ROWS

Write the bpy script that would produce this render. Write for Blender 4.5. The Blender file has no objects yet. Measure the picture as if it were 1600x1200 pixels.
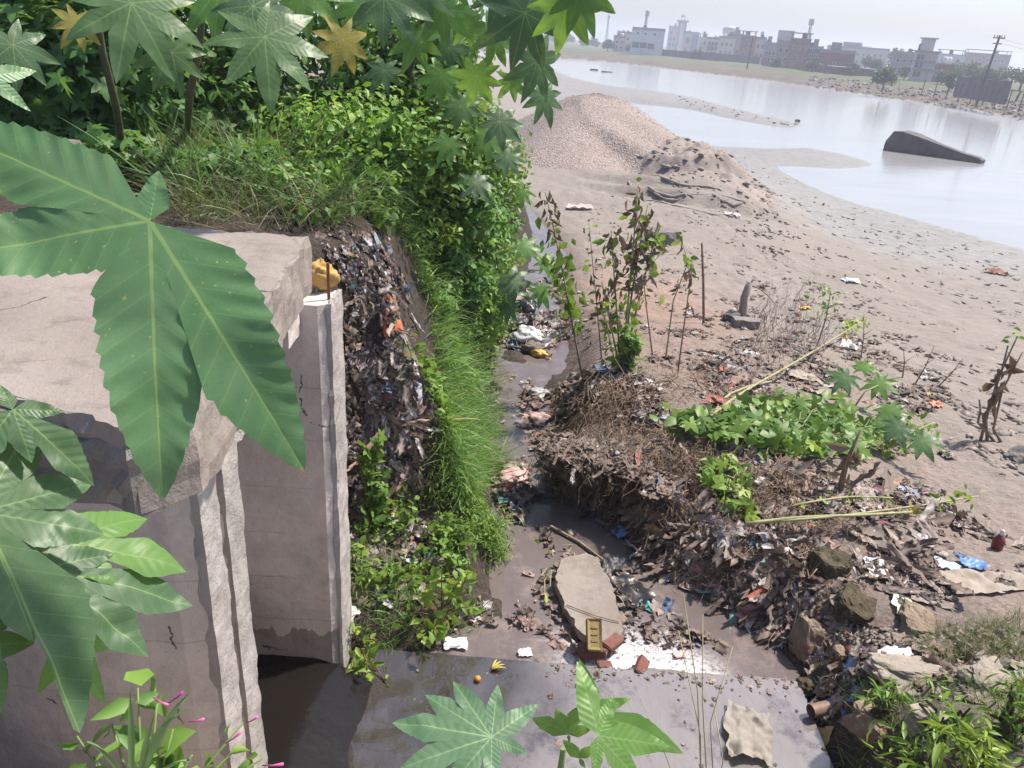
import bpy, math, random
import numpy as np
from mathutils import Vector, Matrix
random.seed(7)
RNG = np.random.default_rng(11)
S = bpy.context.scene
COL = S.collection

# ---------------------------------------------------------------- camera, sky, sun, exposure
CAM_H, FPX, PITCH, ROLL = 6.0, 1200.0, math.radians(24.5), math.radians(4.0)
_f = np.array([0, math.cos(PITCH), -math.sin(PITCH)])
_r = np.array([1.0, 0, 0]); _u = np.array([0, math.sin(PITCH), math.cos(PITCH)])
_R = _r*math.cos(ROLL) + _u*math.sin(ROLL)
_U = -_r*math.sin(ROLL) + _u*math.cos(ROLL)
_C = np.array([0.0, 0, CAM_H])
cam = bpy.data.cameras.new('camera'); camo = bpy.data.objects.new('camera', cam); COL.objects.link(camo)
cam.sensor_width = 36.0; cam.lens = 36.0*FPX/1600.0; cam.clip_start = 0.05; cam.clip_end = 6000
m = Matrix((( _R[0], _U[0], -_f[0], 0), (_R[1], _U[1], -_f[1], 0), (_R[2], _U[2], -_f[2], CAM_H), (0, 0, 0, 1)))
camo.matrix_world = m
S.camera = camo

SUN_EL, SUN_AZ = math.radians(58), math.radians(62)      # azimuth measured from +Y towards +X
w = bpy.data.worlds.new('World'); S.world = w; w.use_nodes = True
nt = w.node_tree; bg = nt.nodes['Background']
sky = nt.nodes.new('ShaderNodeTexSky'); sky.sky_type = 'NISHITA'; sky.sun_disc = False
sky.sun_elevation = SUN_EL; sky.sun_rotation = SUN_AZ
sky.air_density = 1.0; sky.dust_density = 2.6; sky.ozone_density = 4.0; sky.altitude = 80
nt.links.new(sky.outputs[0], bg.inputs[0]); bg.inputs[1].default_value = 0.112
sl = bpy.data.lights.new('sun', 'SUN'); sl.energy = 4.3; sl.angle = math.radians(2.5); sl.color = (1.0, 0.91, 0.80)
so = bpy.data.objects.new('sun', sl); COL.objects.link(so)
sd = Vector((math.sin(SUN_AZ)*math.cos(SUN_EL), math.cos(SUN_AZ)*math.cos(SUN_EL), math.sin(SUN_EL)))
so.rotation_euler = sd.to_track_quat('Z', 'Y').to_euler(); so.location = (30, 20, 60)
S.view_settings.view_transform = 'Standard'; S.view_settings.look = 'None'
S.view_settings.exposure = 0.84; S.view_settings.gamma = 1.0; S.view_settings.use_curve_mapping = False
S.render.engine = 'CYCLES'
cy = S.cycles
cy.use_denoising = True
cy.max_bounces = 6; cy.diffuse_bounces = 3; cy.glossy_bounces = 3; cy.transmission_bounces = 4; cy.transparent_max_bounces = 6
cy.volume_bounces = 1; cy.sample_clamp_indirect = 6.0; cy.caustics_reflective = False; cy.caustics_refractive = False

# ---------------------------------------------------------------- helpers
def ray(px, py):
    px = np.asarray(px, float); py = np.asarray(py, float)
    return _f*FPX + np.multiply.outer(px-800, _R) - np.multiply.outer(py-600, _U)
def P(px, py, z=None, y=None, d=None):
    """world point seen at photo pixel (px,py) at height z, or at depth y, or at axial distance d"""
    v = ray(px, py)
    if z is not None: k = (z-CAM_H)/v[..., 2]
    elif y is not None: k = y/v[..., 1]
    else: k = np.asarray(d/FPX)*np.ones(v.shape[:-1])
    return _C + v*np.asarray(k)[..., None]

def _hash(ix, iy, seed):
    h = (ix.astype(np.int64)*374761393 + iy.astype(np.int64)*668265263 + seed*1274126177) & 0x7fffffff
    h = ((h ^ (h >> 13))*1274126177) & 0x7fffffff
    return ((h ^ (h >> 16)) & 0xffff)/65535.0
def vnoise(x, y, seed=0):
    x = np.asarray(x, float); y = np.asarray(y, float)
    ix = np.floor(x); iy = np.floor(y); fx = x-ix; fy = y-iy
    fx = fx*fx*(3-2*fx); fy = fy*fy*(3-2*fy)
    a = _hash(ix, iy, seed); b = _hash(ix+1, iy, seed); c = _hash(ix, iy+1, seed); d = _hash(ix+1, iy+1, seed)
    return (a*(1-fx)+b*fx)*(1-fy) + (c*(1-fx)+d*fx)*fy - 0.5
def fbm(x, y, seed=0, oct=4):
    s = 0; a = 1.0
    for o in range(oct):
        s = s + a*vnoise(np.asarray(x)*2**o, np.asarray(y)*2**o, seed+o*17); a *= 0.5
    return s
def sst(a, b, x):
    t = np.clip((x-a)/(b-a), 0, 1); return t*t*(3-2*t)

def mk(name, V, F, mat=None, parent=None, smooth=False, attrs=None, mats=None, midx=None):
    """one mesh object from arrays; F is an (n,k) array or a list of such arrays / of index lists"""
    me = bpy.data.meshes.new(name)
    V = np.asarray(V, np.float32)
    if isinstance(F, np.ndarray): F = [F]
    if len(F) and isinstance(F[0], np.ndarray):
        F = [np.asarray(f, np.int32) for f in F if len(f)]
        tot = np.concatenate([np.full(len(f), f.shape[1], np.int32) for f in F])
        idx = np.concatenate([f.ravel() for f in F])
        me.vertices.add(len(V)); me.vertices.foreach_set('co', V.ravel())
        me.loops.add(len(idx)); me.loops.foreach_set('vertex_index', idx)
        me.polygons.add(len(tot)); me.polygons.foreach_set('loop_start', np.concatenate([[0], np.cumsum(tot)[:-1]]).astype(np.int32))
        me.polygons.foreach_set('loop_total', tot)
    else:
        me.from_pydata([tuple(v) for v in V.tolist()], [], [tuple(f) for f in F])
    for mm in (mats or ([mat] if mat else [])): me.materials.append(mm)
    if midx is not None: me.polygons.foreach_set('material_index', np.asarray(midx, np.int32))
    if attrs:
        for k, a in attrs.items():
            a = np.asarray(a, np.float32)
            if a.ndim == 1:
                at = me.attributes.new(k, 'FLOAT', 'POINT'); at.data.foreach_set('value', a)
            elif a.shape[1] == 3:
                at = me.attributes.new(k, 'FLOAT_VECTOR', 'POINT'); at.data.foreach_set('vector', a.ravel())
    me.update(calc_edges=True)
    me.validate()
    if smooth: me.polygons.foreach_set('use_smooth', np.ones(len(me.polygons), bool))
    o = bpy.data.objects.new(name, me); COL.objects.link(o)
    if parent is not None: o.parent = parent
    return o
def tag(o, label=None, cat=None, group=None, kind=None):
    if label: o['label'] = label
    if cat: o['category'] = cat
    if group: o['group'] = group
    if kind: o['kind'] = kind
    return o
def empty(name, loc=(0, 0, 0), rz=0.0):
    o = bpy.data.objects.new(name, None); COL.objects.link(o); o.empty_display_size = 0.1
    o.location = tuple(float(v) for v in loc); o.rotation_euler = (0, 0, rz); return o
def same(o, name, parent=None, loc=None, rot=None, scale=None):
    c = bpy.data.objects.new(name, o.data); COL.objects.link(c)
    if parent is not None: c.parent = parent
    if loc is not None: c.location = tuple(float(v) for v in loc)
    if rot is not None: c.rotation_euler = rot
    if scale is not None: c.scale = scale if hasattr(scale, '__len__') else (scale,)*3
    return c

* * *

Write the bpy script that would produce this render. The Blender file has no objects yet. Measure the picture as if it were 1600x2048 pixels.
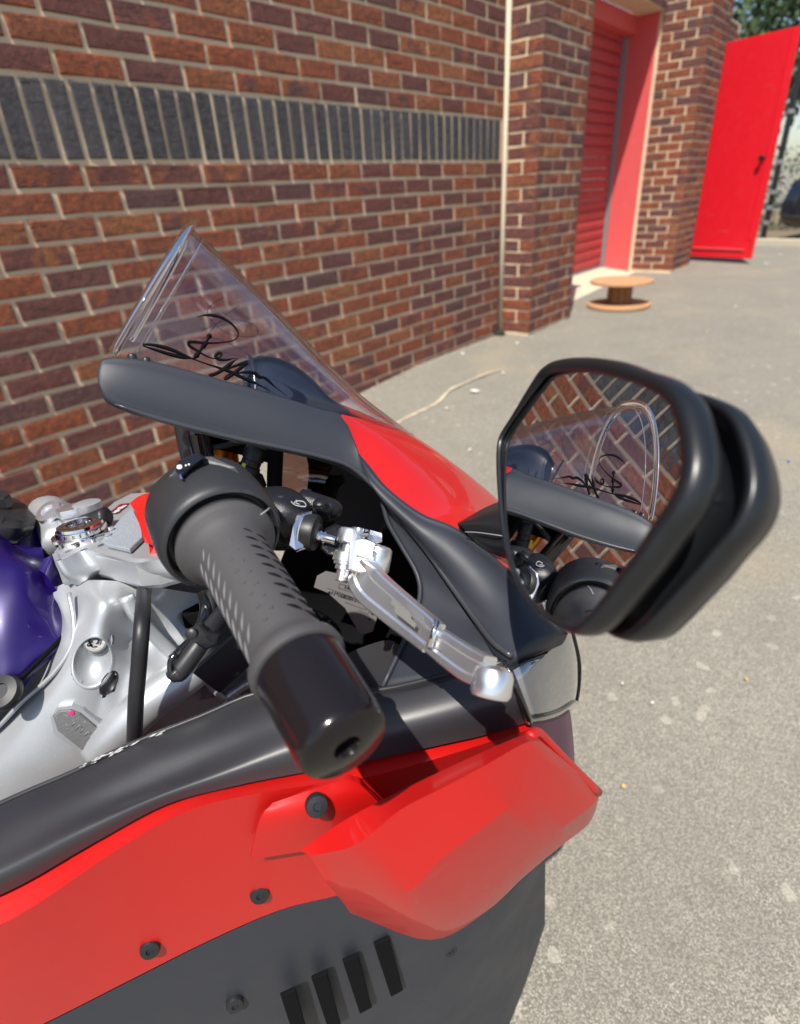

WHAT NEEDS TO BE DONE
Without the pictures, write out exactly the lines from the one that has "Write the bpy script that would produce this render. Write" down to the one that has "COL = S.collection", both included.

FULL SOLUTION
Write the bpy script that would produce this render. Write for Blender 4.5. The Blender file has no objects yet. Measure the picture as if it were 1600x1200 pixels.
import bpy, math, random
import numpy as np
from mathutils import Vector, Matrix
random.seed(7)
RNG = np.random.default_rng(11)
S = bpy.context.scene
COL = S.collection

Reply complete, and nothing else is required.